── DATASET SECTION ──

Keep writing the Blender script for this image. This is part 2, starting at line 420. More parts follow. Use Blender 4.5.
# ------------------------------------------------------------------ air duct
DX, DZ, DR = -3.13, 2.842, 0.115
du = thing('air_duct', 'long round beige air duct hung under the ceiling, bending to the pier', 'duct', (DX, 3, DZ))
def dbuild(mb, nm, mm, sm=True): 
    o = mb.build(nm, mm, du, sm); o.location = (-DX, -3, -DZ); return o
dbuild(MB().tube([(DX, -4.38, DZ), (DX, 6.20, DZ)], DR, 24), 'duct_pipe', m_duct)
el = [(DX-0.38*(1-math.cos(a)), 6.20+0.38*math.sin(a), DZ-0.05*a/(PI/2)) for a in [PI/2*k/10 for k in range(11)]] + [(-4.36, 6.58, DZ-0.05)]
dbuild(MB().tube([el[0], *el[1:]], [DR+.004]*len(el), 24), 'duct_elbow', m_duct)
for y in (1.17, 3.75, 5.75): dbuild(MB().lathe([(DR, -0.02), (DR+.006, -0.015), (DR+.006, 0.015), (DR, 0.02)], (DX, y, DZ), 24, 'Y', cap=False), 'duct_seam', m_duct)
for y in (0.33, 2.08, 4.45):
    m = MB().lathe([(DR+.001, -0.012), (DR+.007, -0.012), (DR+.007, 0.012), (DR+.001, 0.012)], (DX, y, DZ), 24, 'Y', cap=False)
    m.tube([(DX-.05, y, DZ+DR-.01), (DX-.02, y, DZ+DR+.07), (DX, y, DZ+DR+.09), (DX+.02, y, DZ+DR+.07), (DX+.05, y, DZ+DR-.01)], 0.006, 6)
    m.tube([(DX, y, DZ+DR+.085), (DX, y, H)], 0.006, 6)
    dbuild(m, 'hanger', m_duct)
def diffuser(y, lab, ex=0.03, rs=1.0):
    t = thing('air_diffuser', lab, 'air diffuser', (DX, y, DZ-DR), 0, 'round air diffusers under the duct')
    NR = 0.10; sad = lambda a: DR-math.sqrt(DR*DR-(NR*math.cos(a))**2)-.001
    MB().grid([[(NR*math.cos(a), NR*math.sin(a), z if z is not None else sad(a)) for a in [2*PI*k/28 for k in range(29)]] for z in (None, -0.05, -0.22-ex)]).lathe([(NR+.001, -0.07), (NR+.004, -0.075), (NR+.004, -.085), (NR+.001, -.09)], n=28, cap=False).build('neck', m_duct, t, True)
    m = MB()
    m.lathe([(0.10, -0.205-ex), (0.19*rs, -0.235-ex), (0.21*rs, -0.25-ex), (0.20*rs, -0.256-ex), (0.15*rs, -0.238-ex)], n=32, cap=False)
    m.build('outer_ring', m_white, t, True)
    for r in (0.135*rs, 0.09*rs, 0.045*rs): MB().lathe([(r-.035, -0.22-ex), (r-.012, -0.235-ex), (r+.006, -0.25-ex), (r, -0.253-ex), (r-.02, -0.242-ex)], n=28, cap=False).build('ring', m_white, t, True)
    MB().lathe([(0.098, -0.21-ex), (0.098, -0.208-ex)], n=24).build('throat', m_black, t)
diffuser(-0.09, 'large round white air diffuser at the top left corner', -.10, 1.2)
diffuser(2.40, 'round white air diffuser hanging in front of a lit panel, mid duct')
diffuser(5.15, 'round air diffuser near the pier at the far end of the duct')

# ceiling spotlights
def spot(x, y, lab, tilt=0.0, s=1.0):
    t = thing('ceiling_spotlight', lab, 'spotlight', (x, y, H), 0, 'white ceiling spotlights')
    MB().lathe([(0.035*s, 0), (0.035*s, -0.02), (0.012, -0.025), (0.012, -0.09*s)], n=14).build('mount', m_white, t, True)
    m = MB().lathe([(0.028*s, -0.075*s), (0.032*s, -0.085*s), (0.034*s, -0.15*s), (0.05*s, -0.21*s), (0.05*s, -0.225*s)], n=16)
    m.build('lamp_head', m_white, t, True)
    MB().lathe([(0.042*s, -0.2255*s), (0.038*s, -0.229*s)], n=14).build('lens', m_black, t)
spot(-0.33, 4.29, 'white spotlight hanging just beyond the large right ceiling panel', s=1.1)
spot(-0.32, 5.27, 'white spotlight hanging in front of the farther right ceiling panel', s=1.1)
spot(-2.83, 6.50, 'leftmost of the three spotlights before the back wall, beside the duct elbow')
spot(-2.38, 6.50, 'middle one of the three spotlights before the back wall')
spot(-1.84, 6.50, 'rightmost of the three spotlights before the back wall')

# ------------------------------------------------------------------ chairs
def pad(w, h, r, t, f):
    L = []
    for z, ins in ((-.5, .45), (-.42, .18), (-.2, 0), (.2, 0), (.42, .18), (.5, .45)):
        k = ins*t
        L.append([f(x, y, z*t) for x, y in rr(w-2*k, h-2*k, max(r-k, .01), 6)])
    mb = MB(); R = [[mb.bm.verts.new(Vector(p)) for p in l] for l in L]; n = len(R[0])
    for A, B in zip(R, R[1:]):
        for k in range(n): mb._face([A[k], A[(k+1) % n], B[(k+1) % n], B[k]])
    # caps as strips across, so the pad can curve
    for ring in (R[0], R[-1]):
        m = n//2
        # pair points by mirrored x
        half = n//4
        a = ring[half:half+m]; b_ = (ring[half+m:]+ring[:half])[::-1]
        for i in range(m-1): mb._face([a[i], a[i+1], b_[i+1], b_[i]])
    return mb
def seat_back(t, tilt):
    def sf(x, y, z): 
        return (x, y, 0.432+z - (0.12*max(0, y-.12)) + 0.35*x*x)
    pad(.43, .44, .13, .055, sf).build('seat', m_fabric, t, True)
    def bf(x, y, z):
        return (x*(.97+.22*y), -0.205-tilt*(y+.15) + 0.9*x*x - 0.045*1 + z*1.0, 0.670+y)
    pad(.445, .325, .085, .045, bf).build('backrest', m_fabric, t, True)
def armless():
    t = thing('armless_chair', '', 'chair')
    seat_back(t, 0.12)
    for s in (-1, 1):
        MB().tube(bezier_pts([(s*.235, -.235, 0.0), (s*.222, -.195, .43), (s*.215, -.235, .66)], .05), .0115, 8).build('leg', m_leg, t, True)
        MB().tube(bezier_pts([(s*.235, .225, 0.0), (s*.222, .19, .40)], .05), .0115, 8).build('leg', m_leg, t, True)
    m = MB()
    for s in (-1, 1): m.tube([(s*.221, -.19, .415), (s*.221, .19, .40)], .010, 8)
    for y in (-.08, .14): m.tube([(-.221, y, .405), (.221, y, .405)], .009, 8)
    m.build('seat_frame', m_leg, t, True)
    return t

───

### [CHALLENGE]
Please repeat the material above, word for word and in full.

### [REPLY]
Keep writing the Blender script for this image. This is part 2, starting at line 420. More parts follow. Use Blender 4.5.
# ------------------------------------------------------------------ air duct
DX, DZ, DR = -3.13, 2.842, 0.115
du = thing('air_duct', 'long round beige air duct hung under the ceiling, bending to the pier', 'duct', (DX, 3, DZ))
def dbuild(mb, nm, mm, sm=True): 
    o = mb.build(nm, mm, du, sm); o.location = (-DX, -3, -DZ); return o
dbuild(MB().tube([(DX, -4.38, DZ), (DX, 6.20, DZ)], DR, 24), 'duct_pipe', m_duct)
el = [(DX-0.38*(1-math.cos(a)), 6.20+0.38*math.sin(a), DZ-0.05*a/(PI/2)) for a in [PI/2*k/10 for k in range(11)]] + [(-4.36, 6.58, DZ-0.05)]
dbuild(MB().tube([el[0], *el[1:]], [DR+.004]*len(el), 24), 'duct_elbow', m_duct)
for y in (1.17, 3.75, 5.75): dbuild(MB().lathe([(DR, -0.02), (DR+.006, -0.015), (DR+.006, 0.015), (DR, 0.02)], (DX, y, DZ), 24, 'Y', cap=False), 'duct_seam', m_duct)
for y in (0.33, 2.08, 4.45):
    m = MB().lathe([(DR+.001, -0.012), (DR+.007, -0.012), (DR+.007, 0.012), (DR+.001, 0.012)], (DX, y, DZ), 24, 'Y', cap=False)
    m.tube([(DX-.05, y, DZ+DR-.01), (DX-.02, y, DZ+DR+.07), (DX, y, DZ+DR+.09), (DX+.02, y, DZ+DR+.07), (DX+.05, y, DZ+DR-.01)], 0.006, 6)
    m.tube([(DX, y, DZ+DR+.085), (DX, y, H)], 0.006, 6)
    dbuild(m, 'hanger', m_duct)
def diffuser(y, lab, ex=0.03, rs=1.0):
    t = thing('air_diffuser', lab, 'air diffuser', (DX, y, DZ-DR), 0, 'round air diffusers under the duct')
    NR = 0.10; sad = lambda a: DR-math.sqrt(DR*DR-(NR*math.cos(a))**2)-.001
    MB().grid([[(NR*math.cos(a), NR*math.sin(a), z if z is not None else sad(a)) for a in [2*PI*k/28 for k in range(29)]] for z in (None, -0.05, -0.22-ex)]).lathe([(NR+.001, -0.07), (NR+.004, -0.075), (NR+.004, -.085), (NR+.001, -.09)], n=28, cap=False).build('neck', m_duct, t, True)
    m = MB()
    m.lathe([(0.10, -0.205-ex), (0.19*rs, -0.235-ex), (0.21*rs, -0.25-ex), (0.20*rs, -0.256-ex), (0.15*rs, -0.238-ex)], n=32, cap=False)
    m.build('outer_ring', m_white, t, True)
    for r in (0.135*rs, 0.09*rs, 0.045*rs): MB().lathe([(r-.035, -0.22-ex), (r-.012, -0.235-ex), (r+.006, -0.25-ex), (r, -0.253-ex), (r-.02, -0.242-ex)], n=28, cap=False).build('ring', m_white, t, True)
    MB().lathe([(0.098, -0.21-ex), (0.098, -0.208-ex)], n=24).build('throat', m_black, t)
diffuser(-0.09, 'large round white air diffuser at the top left corner', -.10, 1.2)
diffuser(2.40, 'round white air diffuser hanging in front of a lit panel, mid duct')
diffuser(5.15, 'round air diffuser near the pier at the far end of the duct')

# ceiling spotlights
def spot(x, y, lab, tilt=0.0, s=1.0):
    t = thing('ceiling_spotlight', lab, 'spotlight', (x, y, H), 0, 'white ceiling spotlights')
    MB().lathe([(0.035*s, 0), (0.035*s, -0.02), (0.012, -0.025), (0.012, -0.09*s)], n=14).build('mount', m_white, t, True)
    m = MB().lathe([(0.028*s, -0.075*s), (0.032*s, -0.085*s), (0.034*s, -0.15*s), (0.05*s, -0.21*s), (0.05*s, -0.225*s)], n=16)
    m.build('lamp_head', m_white, t, True)
    MB().lathe([(0.042*s, -0.2255*s), (0.038*s, -0.229*s)], n=14).build('lens', m_black, t)
spot(-0.33, 4.29, 'white spotlight hanging just beyond the large right ceiling panel', s=1.1)
spot(-0.32, 5.27, 'white spotlight hanging in front of the farther right ceiling panel', s=1.1)
spot(-2.83, 6.50, 'leftmost of the three spotlights before the back wall, beside the duct elbow')
spot(-2.38, 6.50, 'middle one of the three spotlights before the back wall')
spot(-1.84, 6.50, 'rightmost of the three spotlights before the back wall')

# ------------------------------------------------------------------ chairs
def pad(w, h, r, t, f):
    L = []
    for z, ins in ((-.5, .45), (-.42, .18), (-.2, 0), (.2, 0), (.42, .18), (.5, .45)):
        k = ins*t
        L.append([f(x, y, z*t) for x, y in rr(w-2*k, h-2*k, max(r-k, .01), 6)])
    mb = MB(); R = [[mb.bm.verts.new(Vector(p)) for p in l] for l in L]; n = len(R[0])
    for A, B in zip(R, R[1:]):
        for k in range(n): mb._face([A[k], A[(k+1) % n], B[(k+1) % n], B[k]])
    # caps as strips across, so the pad can curve
    for ring in (R[0], R[-1]):
        m = n//2
        # pair points by mirrored x
        half = n//4
        a = ring[half:half+m]; b_ = (ring[half+m:]+ring[:half])[::-1]
        for i in range(m-1): mb._face([a[i], a[i+1], b_[i+1], b_[i]])
    return mb
def seat_back(t, tilt):
    def sf(x, y, z): 
        return (x, y, 0.432+z - (0.12*max(0, y-.12)) + 0.35*x*x)
    pad(.43, .44, .13, .055, sf).build('seat', m_fabric, t, True)
    def bf(x, y, z):
        return (x*(.97+.22*y), -0.205-tilt*(y+.15) + 0.9*x*x - 0.045*1 + z*1.0, 0.670+y)
    pad(.445, .325, .085, .045, bf).build('backrest', m_fabric, t, True)
def armless():
    t = thing('armless_chair', '', 'chair')
    seat_back(t, 0.12)
    for s in (-1, 1):
        MB().tube(bezier_pts([(s*.235, -.235, 0.0), (s*.222, -.195, .43), (s*.215, -.235, .66)], .05), .0115, 8).build('leg', m_leg, t, True)
        MB().tube(bezier_pts([(s*.235, .225, 0.0), (s*.222, .19, .40)], .05), .0115, 8).build('leg', m_leg, t, True)
    m = MB()
    for s in (-1, 1): m.tube([(s*.221, -.19, .415), (s*.221, .19, .40)], .010, 8)
    for y in (-.08, .14): m.tube([(-.221, y, .405), (.221, y, .405)], .009, 8)
    m.build('seat_frame', m_leg, t, True)
    return t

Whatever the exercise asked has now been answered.